None of which does very much good to the story, mind you, which could perhaps use some of this formal sheen to augment its development, but it's not very exciting to see it fully replaced by that sheen (the late Anthony Minghella, whose son Max is on-hand as executive producer, struck this balance more cleanly in his Mr. Ripley). It's still a solid crime tragedy, taking no excess time to play out - the film is an agreeably tight 97 minutes - and there's simply no way to strip all the delectable acidity out of the storytelling. The film has a tendency towards slowness that I'm not sure entirely works - the '50s and '60s movie thrillers it's modelling weren't slow for the sake of it, but because they turned the heat up very gradually, but relentlessly, which isn't something that The Two Faces of January entirely works; once it enters its final stage, it moves forward without picking up steam, which is not a good thing for a thriller like this.

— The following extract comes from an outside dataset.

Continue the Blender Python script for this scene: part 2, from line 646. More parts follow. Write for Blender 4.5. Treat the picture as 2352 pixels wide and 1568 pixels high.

There's a classiness to it that transcends its subdued filmmaking - Highsmith works, even minor Highsmith, period, end of story - and if pressed, I suppose I'd say that it's not worth not watching the movie. But the best thrillers on this model, the ones by Alfred Hitchcock or Henri-Georges Clouzot, have a way of pushing through their seemingly inevitable chain of disasters in a way that makes your stomach turn sour and your skin feel clammy. They don't just tell a suitably intriguing story in a way that leaves you moderately interested in what happens next. And that's really all that The Two Faces of January can claim for itself.